A week after its hasty release, millions of Americans have heard the stunning accusations leveled in State of Denial . If journalism is the first draft of history, President Bush is going to have a very hard time in the posterity he is now approaching. Woodward's new book, the third in his trilogy on George W. Bush, conveys a great deal of information, none of it good for the president and his team. It gives far more operational detail on Iraq than its predecessor, Plan of Attack . It also goes much further in asserting the author's distaste for the war and the administration's handling of it than anything Woodward has written previously. In fact, it is the angriest book Woodward has written since his first, All the President's Men . Like that masterpiece, State of Denial feels all the more outraged for its measured, nonpartisan tones and relentless reporting.

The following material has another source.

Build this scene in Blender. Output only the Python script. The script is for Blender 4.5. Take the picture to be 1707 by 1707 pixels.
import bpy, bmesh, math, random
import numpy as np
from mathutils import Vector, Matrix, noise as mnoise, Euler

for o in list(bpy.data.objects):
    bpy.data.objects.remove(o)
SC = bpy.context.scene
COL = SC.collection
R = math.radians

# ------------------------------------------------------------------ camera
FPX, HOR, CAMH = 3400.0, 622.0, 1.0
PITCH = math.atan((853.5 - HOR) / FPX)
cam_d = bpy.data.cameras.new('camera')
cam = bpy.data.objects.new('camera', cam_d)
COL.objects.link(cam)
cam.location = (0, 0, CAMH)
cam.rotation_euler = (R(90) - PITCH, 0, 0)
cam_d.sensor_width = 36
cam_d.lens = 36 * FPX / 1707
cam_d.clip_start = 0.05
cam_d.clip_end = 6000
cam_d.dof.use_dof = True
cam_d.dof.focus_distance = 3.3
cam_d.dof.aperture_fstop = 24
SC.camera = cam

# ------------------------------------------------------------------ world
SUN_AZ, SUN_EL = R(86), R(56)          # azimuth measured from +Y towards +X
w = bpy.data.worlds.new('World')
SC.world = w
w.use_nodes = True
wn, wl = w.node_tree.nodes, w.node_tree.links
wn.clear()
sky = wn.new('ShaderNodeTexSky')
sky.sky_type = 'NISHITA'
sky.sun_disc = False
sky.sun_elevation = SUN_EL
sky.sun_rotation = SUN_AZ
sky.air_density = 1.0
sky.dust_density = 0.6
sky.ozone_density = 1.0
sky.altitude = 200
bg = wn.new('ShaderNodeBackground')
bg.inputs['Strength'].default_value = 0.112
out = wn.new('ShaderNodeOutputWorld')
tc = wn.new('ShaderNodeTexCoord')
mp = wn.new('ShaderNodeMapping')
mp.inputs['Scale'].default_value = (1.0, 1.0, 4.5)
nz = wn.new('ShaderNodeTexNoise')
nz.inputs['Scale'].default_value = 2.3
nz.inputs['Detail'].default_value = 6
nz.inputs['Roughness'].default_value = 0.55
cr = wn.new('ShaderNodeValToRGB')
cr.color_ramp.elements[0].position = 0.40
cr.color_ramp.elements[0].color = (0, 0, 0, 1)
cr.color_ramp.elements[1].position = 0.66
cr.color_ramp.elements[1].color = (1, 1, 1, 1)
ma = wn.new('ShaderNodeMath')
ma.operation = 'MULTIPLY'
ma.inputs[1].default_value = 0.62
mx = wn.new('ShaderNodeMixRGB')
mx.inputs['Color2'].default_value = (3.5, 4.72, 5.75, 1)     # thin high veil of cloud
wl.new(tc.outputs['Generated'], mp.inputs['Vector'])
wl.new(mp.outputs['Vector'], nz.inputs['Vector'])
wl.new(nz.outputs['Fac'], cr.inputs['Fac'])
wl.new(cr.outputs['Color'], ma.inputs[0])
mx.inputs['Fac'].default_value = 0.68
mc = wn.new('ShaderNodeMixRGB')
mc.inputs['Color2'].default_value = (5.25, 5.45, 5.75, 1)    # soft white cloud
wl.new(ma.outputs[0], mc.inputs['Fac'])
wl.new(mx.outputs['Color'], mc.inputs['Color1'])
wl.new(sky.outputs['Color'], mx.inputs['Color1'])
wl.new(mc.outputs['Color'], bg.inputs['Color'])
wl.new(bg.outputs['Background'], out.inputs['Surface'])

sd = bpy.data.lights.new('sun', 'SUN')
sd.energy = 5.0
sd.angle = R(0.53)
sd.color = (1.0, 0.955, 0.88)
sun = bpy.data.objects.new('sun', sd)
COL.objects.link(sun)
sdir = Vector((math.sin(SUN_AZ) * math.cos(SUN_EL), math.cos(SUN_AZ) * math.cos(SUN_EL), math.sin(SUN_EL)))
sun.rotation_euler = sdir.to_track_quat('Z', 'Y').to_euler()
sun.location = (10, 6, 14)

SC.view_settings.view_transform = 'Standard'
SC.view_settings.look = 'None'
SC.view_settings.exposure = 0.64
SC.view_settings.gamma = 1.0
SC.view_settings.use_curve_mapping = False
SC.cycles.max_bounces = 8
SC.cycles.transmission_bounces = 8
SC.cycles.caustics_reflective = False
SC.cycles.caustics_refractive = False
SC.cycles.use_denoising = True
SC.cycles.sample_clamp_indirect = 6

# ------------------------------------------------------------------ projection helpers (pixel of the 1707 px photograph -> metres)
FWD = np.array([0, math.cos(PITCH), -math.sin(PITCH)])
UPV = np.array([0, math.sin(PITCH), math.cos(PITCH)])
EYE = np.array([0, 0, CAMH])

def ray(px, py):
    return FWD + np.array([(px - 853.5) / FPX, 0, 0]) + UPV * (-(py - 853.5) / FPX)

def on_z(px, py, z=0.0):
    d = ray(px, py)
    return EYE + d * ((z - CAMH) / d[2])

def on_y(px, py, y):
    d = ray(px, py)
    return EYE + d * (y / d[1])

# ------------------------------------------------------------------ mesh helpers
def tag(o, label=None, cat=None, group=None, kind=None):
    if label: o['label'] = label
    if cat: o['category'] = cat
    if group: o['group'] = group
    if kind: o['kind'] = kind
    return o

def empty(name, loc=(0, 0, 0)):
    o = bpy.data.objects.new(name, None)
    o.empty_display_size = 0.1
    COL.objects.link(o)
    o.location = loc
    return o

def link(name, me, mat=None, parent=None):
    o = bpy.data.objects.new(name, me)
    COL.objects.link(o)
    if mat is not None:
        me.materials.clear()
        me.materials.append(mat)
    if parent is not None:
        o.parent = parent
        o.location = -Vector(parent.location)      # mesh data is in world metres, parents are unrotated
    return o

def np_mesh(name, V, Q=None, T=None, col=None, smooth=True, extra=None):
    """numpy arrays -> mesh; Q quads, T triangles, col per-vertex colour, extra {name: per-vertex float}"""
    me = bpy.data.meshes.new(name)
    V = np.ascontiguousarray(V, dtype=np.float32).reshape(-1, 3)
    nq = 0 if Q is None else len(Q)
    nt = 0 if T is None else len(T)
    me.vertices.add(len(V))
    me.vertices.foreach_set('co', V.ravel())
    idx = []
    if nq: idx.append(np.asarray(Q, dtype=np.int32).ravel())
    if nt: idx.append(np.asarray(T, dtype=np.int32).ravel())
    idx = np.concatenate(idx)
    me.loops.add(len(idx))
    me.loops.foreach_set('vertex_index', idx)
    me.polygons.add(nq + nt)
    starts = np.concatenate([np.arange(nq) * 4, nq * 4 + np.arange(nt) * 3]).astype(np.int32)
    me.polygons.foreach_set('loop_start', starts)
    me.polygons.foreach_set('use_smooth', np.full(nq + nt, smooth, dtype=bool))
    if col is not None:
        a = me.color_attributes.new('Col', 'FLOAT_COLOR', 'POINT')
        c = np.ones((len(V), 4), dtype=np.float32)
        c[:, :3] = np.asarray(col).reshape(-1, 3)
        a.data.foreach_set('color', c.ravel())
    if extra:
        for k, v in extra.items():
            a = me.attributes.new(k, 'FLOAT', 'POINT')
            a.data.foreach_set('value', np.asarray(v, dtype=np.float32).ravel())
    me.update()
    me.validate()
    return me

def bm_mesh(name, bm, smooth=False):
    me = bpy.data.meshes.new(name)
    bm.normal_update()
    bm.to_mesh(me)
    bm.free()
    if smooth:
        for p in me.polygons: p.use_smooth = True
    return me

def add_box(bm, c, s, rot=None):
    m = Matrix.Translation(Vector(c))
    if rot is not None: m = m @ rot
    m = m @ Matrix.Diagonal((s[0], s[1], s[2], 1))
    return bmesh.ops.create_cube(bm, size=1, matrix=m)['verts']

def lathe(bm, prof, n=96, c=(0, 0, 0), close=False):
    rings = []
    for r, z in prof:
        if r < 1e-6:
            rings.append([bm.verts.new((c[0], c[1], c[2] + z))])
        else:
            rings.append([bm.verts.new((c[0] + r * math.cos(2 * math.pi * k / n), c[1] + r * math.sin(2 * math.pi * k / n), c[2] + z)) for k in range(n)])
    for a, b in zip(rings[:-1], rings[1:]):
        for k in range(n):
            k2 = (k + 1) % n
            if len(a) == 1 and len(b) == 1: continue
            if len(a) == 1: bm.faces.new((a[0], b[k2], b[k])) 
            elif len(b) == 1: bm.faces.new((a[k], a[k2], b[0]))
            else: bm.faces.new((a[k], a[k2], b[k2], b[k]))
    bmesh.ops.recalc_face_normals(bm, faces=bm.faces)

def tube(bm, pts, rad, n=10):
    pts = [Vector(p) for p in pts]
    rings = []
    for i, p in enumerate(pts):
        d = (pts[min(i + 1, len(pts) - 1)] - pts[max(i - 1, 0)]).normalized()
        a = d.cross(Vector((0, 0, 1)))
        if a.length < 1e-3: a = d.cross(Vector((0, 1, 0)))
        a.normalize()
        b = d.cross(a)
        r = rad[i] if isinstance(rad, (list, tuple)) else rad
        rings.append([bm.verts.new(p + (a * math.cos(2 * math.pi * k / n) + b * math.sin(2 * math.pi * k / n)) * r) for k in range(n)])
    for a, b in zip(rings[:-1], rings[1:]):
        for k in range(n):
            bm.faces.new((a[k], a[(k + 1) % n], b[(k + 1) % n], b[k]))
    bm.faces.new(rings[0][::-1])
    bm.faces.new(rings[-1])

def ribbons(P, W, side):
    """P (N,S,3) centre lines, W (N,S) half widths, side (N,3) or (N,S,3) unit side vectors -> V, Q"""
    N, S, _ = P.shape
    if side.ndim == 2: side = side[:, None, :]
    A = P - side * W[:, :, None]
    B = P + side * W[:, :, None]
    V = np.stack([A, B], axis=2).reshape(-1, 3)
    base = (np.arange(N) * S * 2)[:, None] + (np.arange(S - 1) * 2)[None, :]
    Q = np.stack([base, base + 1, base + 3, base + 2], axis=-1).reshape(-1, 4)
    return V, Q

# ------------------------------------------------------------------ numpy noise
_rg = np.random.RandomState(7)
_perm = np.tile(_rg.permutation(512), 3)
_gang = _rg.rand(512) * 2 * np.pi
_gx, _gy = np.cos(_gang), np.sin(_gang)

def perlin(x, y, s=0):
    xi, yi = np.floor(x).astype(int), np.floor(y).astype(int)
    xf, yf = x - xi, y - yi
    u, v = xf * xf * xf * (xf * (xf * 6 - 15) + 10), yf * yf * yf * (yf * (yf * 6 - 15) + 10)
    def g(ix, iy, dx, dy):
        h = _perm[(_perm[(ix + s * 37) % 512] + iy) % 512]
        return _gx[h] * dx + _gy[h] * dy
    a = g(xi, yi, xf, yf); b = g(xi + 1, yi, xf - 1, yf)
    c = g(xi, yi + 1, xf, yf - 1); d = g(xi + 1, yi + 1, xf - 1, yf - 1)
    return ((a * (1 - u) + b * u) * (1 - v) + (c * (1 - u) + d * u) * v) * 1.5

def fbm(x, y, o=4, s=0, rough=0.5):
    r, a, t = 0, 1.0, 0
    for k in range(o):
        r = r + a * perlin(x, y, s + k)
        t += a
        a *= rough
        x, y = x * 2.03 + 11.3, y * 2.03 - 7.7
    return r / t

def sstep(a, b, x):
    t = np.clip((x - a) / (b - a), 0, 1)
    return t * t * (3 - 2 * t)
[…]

It is nothing less than a watershed.

The book begins in December 2000, with a shaky president-elect searching for the right secretary of defense and giving in to Dick Cheney's suggestion that his old friend Donald Rumsfeld is available. The story continues to very near the present (July 2006), when Woodward conducts the last of his many interviews with Rumsfeld. It gives a full chronicle of the Iraq adventure, including far more than has been previously reported on what our leaders said and did after the apparent victory of March 2003. In so doing, it reveals a government crippled by dysfunction at precisely the wartime moment when leadership was most necessary.

For many years, we have been hearing the stories of both the failures and the successes coming out of the Iraqi desert. It now appears that the failures were more pronounced than we knew and the successes more fabricated. Judging from the alacrity with which nearly everyone on the Bush team has talked to Woodward, it seems the entire enterprise is now foundering under a pessimism completely out of sync with the cheerful optimism of presidential pronouncements.